Firstly, I have to apologize for lack of posts over the last several days. As few of you would have already guessed, I am traveling around Asia as I write this. And because I have been accompanied by some good friends, it is very hard… if not impossible… to get any work done. Some great food, lots of alcohol, late nights and many good laughs means there is hardly any time for work (or sleep haha). Typhoon in Hong Kong tried to stop us at our tracks, but it did not succeed.
Over the coming weeks I will be visiting Seoul, Singapore and hopefully even Tokyo if possible (I am not sure about the last one just yet).
Chart 1: Extremely low stock complacency with fewest bears since 1987
Quick update on the markets. Right now I am watching a variety of markets, but mainly US stocks, Emerging Market stocks and Precious Metals. Emerging market stocks have been stuck in a range since October 2011, or even since early 2010 depending on how you look at it. These indices are trading at very compiling and attractive valuations. GEMs have been trying to break out in recent months and I have China and Russia closely on my watchlist.
However, the problem is that US stocks are very overpriced and sentiment extremely optimistic (refer to Chart 1). Furthermore, US technical breadth keeps deteriorating with fewer and fewer 52 week highs. When we look at NASDAQ and Russell 2000 components, a lot of stocks are already down over 20% and well into a bear market. Breadth is thinning, which to me signals that liquidity is drying up. Caution is advised.
Chart 2: Traders are once again turning very negative on Gold and Silver
It seems that many market participants have been running into the USD which has affected prices of all commodities including Gold. My readers would know that I have been shorting Gold since $1310 and fully hedged my Silver core holdings by shorting Silver at $21. This trade, together with long USD – short Aussie has been working very well in recent weeks. However, on the opposite side of the sentiment spectrum, Gold is becoming quite disliked and heavily shorted by traders (refer to Chart 2).

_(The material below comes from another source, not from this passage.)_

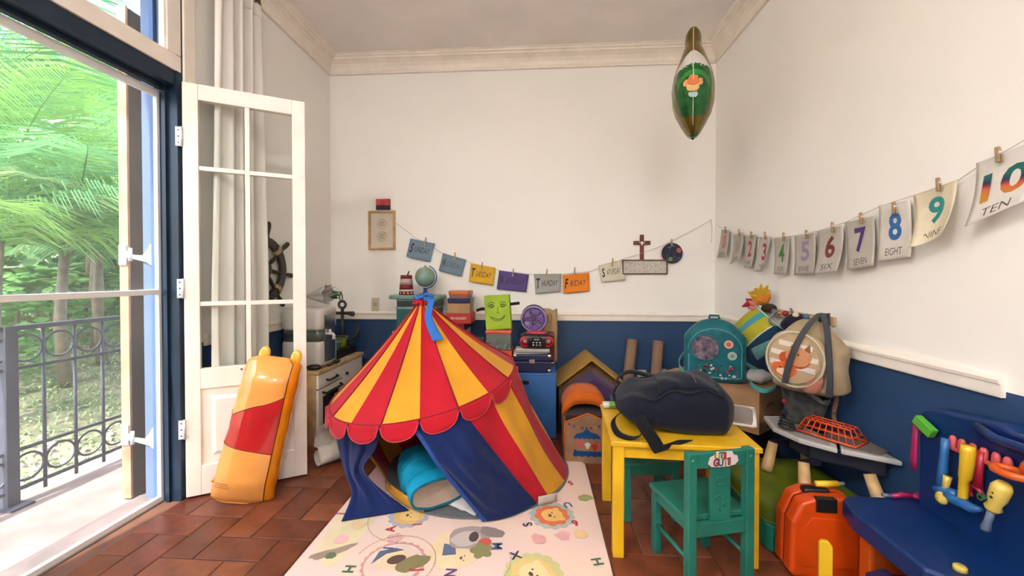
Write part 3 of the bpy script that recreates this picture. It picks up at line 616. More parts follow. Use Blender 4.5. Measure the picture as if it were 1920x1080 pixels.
def face(x, y, r, ring, mane, head, rot, name):
    if ring: pr_(scal(r*1.55), x, y, ring, rot, name+'_wreath')
    if mane: pr_(scal(r*1.15, 9, .16), x, y, mane, rot, name+'_mane')
    h = pr_(blob(r*.8, 22, .08, r*9), x, y, head, rot, name+'_head')
    for s in (-1, 1):
        q = R(rot) @ V((s*r*.62, r*.55, 0)); pr_(blob(r*.24, 12, .05), x+q.x, y+q.y, head, rot, 'ear'); q = R(rot) @ V((s*r*.28, r*.1, 0)); pr_(disc(r*.07, 10), x+q.x, y+q.y, (50, 36, 34), rot, 'eye')
    q = R(rot) @ V((0, -r*.16, 0)); pr_(disc(r*.14, 12, 1.3, .9), x+q.x, y+q.y, (70, 44, 38), rot, 'nose')
x, y = fpx(1035, 966); face(x, y, .066, (168, 192, 188), (226, 100, 44), (248, 196, 90), -70, 'lion')
x, y = fpx(768, 966); face(x, y, .06, (176, 178, 196), (240, 190, 90), (250, 206, 110), -80, 'tiger')
x, y = fpx(1000, 1075); face(x, y, .07, (206, 214, 130), (240, 206, 120), (250, 226, 160), -60, 'cub')
x, y = fpx(852, 1030); pr_(blob(.115, 26, .3, 8, 1.05, 1), x, y, (246, 224, 168), 0, 'yellow_patch')
x, y = fpx(868, 1047); face(x, y, .05, None, None, (250, 226, 170), -90, 'bear'); q = fpx(842, 1043); pr_([(0, 0), (.07, .035), (.075, -.02), (.03, -.05)], q[0]-.03, q[1], (70, 92, 128), 70, 'cap')
x, y = fpx(880, 1008); pr_(blob(.085, 24, .25, 5, 1.2, .9), x, y, (160, 148, 142), 20, 'koala_head'); pr_(blob(.062, 20, .15, 6, 1.15, .8), x-.012, y-.01, (206, 196, 188), 20, 'koala_face'); pr_(disc(.028, 14, .8, 1.3), x+.02, y+.005, (56, 40, 40), 0, 'koala_nose'); pr_(blob(.045, 16, .3, 7, 1.3, .8), x+.10, y+.045, (128, 116, 110), -20, 'koala_leaf'); pr_(blob(.03, 16, .3, 3), x+.075, y-.03, (206, 66, 52), 0, 'koala_scarf')
q = fpx(903, 1033); pr_(scal(.035, 5, .5), q[0], q[1], (122, 124, 66), 0, 'leaf')
x, y = fpx(738, 1056); pr_(scal(.125, 22, .06), x, y, (214, 150, 140), 0, 'lace_ring'); pr_(disc(.118, 36), x, y, (244, 218, 204), 0, 'lace_centre'); pr_(blob(.062, 22, .15, 2, 1.1, .95), x-.01, y+.02, (246, 218, 170), 30, 'beaver_head'); pr_([(-.075, -.045), (-.07, .035), (-.01, .06), (.035, .05), (-.035, .02)], x-.015, y+.03, (62, 80, 112), 0, 'cap'); pr_(disc(.03, 16, 1.3, .9), x+.005, y+.02, (66, 44, 38), 25, 'beaver_nose'); pr_(blob(.05, 18, .3, 4, 1.4, .9), x+.075, y+.0, (118, 112, 58), 35, 'leaf')
x, y = fpx(620, 1036); pr_(blob(.05, 18, .6, 11, 1.8, .5), x, y, (150, 132, 112), 30, 'twig'); pr_(blob(.022, 14, .3, 4), x+.01, y-.02, (74, 104, 70), 0, 'leaf')
for px, py, c in ((1055, 905+100, (240, 170, 170)), (1087, 1002, (248, 206, 140)), (640, 1012, (244, 190, 186)), (740, 1010, (238, 184, 180)), (1098, 934, (150, 160, 90)), (672, 983, (244, 216, 150)), (1010, 1012, (232, 160, 160))):
    x, y = fpx(px, py); pr_(blob(.035, 16, .5, px), x, y, c, px, 'pastel_blob')
def letter(s, px, py, col, rot, size=.062):
    g = text_g(s, size, .00012, 0, .0015); zl[0] += .00004; x, y = fpx(px, py); g.xf(T(x, y, zl[0]+.0004) @ R(rot)); obj(g, 'printed_letter', mat('ink_%d_%d_%d' % col, col, .6, var=.04), pm, world=True)
red, grn, blu, vio = (200, 62, 66), (72, 118, 82), (62, 100, 140), (110, 76, 120)
for a in (('A', 733, 993, red, 100), ('1', 783, 984, (190, 70, 70), 100), ('S', 990, 984, (70, 64, 96), 110), ('U', 1064, 947, blu, 200), ('6', 1078, 981, red, 200), ('M', 933, 1025, blu, 95), ('N', 846, 1075, vio, 90), ('X', 967, 1043, (70, 60, 90), 20), ('H', 1121, 1054, grn, 105), ('H', 656, 1068, grn, 90), ('J', 783, 1070, red, -80), ('I', 729, 1029, blu, 90), ('5', 1069, 906, red, 200), ('J', 638, 964, (150, 80, 90), 90)): letter(*a)
for wx, wy, c1, c2, c3 in ((-.72, 1.2, (176, 178, 196), (226, 100, 44), (248, 196, 90)), (-.1, 1.15, (206, 214, 130), (240, 206, 120), (250, 226, 160)), (-.62, .82, (168, 192, 188), (240, 190, 90), (250, 206, 110)), (.02, .78, (214, 180, 190), (160, 148, 142), (206, 196, 188))): face(wx, wy, .066, c1, c2, c3, -75, 'animal')
def dashes(px, py, r, a0, a1):
    x, y = fpx(px, py); zl[0] += .00004; g = G(); n = int((a1-a0)/6)
    for k in range(n): g.prism([(-.007, -.0015), (.007, -.0015), (.007, .0015), (-.007, .0015)], zl[0], zl[0]+.0003, T(x, y, 0) @ R(a0+k*6) @ T(r, 0, 0) @ R(90))
    obj(g, 'dashed_line', mat('ink_200_140_130', (200, 140, 130), .6), pm, world=True)
dashes(738, 1056, .17, -40, 170); dashes(868, 1050, .2, -150, 20); dashes(770, 968, .2, 150, 280)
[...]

Does that mean I will close my shorts / hedges? I am not sure. I might if sentiment gets even worse. However, I still continue to believe that after a near term rebound in PMs prices, we could keep drifting lower. I am eventually looking for Gold to break below $1190 and Silver below $18.50. My fund remains denominated in US Dollars, which is also benefiting me somewhat, as all the cash I hold is at least not losing purchasing power on relative basis. I guess that just means more quality beer to be consumed in Singapore with some friends!